How to convert cURL to libcurl(c)

Question

I have the following cmd and its work. - using digest auth - using json data

curl -v --digest -u user:passwd -X POST http://192.168.139.65:80/digest/getMode -H "Content-Type: application/json" -d '{"Data":{}}'

I would like to convert cURL to libcurl.

curl_easy_setopt(curl, CURLOPT_URL, "http://192.168.139.65:80/digest/getMode");
headerlist = curl_slist_append(headerlist, "Content-Type: application/json");
curl_easy_setopt(curl, CURLOPT_HTTPHEADER, headerlist);
curl_easy_setopt(curl, CURLOPT_HTTPAUTH, CURLAUTH_DIGEST);
curl_easy_setopt(curl, CURLOPT_USERPWD, "user:passwd ");
curl_easy_setopt(curl, CURLOPT_CUSTOMREQUEST, "POST");
curl_easy_setopt(curl, CURLOPT_POSTFIELDS, "{\"Data\":\t{}\r\n}");

curl_easy_setopt(curl, CURLOPT_VERBOSE, 1L);

But I got fail, It return 401. Is there any missing?

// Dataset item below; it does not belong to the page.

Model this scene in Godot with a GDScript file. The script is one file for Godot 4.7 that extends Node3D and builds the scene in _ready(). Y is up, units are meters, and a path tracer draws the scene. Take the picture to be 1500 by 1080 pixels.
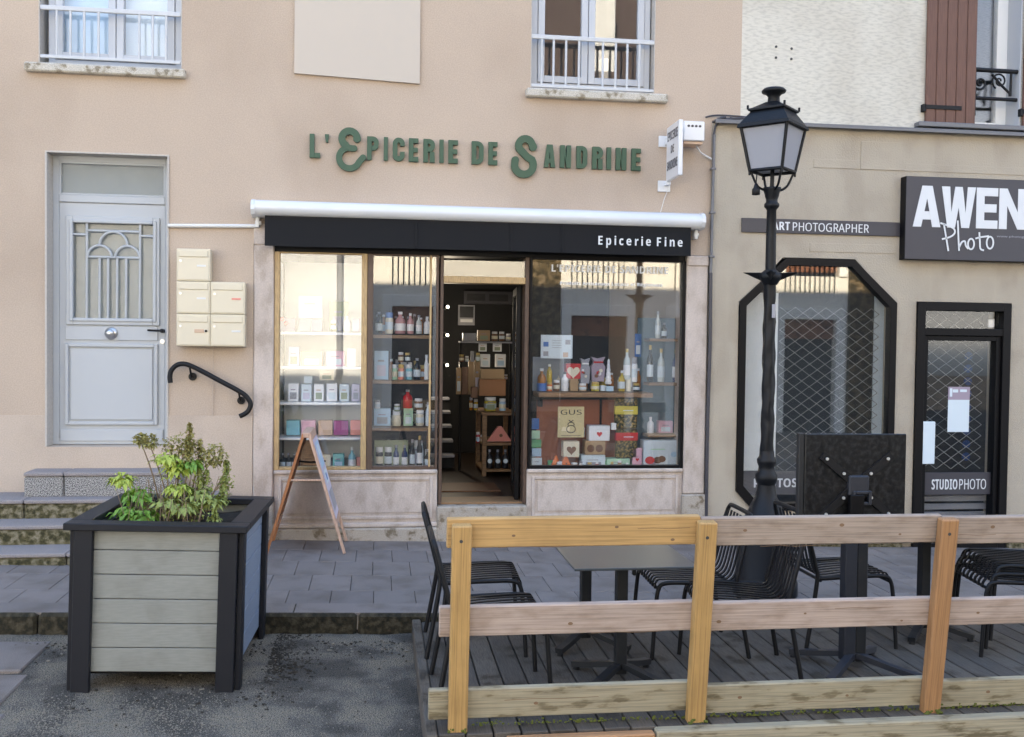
extends Node3D
# A street front with a grocery, a photographer's studio, a lamp post and a cafe terrace.

var mats := {}
var tex := {}
var used := {}
var rng := RandomNumberGenerator.new()

func _ready() -> void:
	rng.seed = 7
	# ---- camera, sky, sun, exposure
	var cam := Camera3D.new()
	cam.name = "camera"
	cam.position = Vector3(0, 1.81, 8.8)
	cam.rotation = Vector3(-0.02764, -0.13498, 0.01246)
	cam.fov = 40.92
	cam.near = 0.05
	cam.far = 400.0
	add_child(cam)
	cam.current = true
	var env := Environment.new()
	env.background_mode = Environment.BG_SKY
	var sky := Sky.new()
	var sm := ProceduralSkyMaterial.new()
	sm.sky_top_color = Color(0.47, 0.58, 0.74)
	sm.sky_horizon_color = Color(0.9, 0.88, 0.84)
	sm.sky_curve = 0.2
	sm.ground_bottom_color = Color(0.2, 0.19, 0.18)
	sm.ground_horizon_color = Color(0.6, 0.64, 0.68)
	sm.sky_energy_multiplier = 1.0
	sky.sky_material = sm
	env.sky = sky
	env.tonemap_mode = Environment.TONE_MAPPER_LINEAR
	env.tonemap_exposure = EXPOSURE
	env.sdfgi_enabled = true
	env.ssao_enabled = true
	env.ssil_enabled = true
	var we := WorldEnvironment.new()
	we.name = "environment"
	we.environment = env
	add_child(we)
	var sun := DirectionalLight3D.new()
	sun.name = "sun"
	sun.light_energy = 1.5
	sun.light_color = Color(1.0, 0.95, 0.86)
	sun.light_angular_distance = 0.5
	sun.shadow_enabled = true
	add_child(sun)
	sun.look_at_from_position(Vector3.ZERO, Vector3(0.25, -0.36, 0.9), Vector3.UP)
	make_textures()
	make_materials()
	# ---- large structure
	ground()
	townhouse()
	photo_house()
	outside_buildings()
	deck()
	# ---- objects
	shop_sign()
	awning()
	flag_signs()
	letterboxes()
	handrail()
	steps()
	cables()
	studio_signs()
	street_lamp()
	planter()
	a_board()
	fence()
	furniture()
	shop_fittings()
	goods()
	for c in find_children("*", "GeometryInstance3D", true, false):
		(c as GeometryInstance3D).cast_shadow = GeometryInstance3D.SHADOW_CASTING_SETTING_ON

const EXPOSURE := 4.65

# ------------------------------------------------------------------ textures and materials
func ramp(cols: Array, offs: Array) -> Gradient:
	var g := Gradient.new()
	g.offsets = PackedFloat32Array(offs)
	g.colors = PackedColorArray(cols)
	return g

func ntex(key: String, seed_: int, freq: float, oct: int, cols: Array, offs: Array, size := 512, kind := FastNoiseLite.TYPE_SIMPLEX_SMOOTH) -> void:
	var n := FastNoiseLite.new()
	n.seed = seed_
	n.noise_type = kind
	n.frequency = freq
	n.fractal_octaves = oct
	n.fractal_gain = 0.55
	var t := NoiseTexture2D.new()
	t.noise = n
	t.width = size
	t.height = size
	t.seamless = true
	t.seamless_blend_skirt = 0.15
	if cols.is_empty():
		t.as_normal_map = true
		t.bump_strength = 6.0
	else:
		t.color_ramp = ramp(cols, offs)
	tex[key] = t

func gray(v: float) -> Color:
	return Color(v, v, v)

func make_textures() -> void:
	ntex("fine", 1, 0.06, 5, [gray(0.945), gray(1.0)], [0.25, 0.75])
	ntex("speck", 2, 0.12, 3, [gray(0.68), gray(0.92), gray(1.0)], [0.25, 0.5, 0.8])
	ntex("blotch", 3, 0.006, 5, [Color(0.945, 0.94, 0.935), gray(0.985), gray(1.0)], [0.25, 0.5, 0.75])
	ntex("stone_b", 21, 0.01, 6, [Color(0.89, 0.875, 0.855), Color(0.96, 0.955, 0.95), gray(1.0)], [0.2, 0.42, 0.62])
	ntex("trowel", 22, 0.03, 4, [gray(0.915), gray(0.975), gray(1.0)], [0.25, 0.45, 0.7])
	ntex("dirty", 4, 0.008, 6, [Color(0.7, 0.67, 0.61), Color(0.94, 0.93, 0.91), gray(1.0)], [0.2, 0.35, 0.5])
	ntex("gran", 23, 0.11, 2, [gray(0.38), gray(0.8), gray(1.0)], [0.3, 0.48, 0.6])
	ntex("mottle", 24, 0.02, 5, [gray(0.45), gray(0.7), gray(1.0)], [0.3, 0.55, 0.75])
	ntex("moss", 5, 0.012, 6, [Color(0.3, 0.3, 0.19), Color(0.45, 0.43, 0.31), Color(0.62, 0.6, 0.52), Color(0.74, 0.72, 0.67)], [0.2, 0.42, 0.6, 0.8])
	ntex("grain", 6, 0.025, 5, [gray(0.83), gray(0.95), gray(1.0)], [0.25, 0.5, 0.75])
	ntex("road", 7, 0.006, 6, [Color(0.62, 0.62, 0.62), gray(0.85), Color(1.0, 0.99, 0.96)], [0.3, 0.5, 0.68])
	ntex("n_fine", 11, 0.08, 4, [], [])
	ntex("n_rough", 12, 0.045, 4, [], [], 512, FastNoiseLite.TYPE_PERLIN)
	ntex("n_trowel", 13, 0.02, 5, [], [])
	ntex("n_grain", 14, 0.03, 4, [], [])
	ntex("herbs", 15, 0.05, 3, [Color(0.1, 0.12, 0.04), Color(0.36, 0.33, 0.12), Color(0.62, 0.5, 0.28)], [0.3, 0.5, 0.7], 256)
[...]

Thanks for help

Answer 1

Finally, I check the message different between two method. I found that TCP_NODELAY and USERAGENT used in cURL. I need to add these two command.

Answer 2

Just add --libcurl -filename.c after your curl command. This will create a C source file performing the exact same operation as your curl command.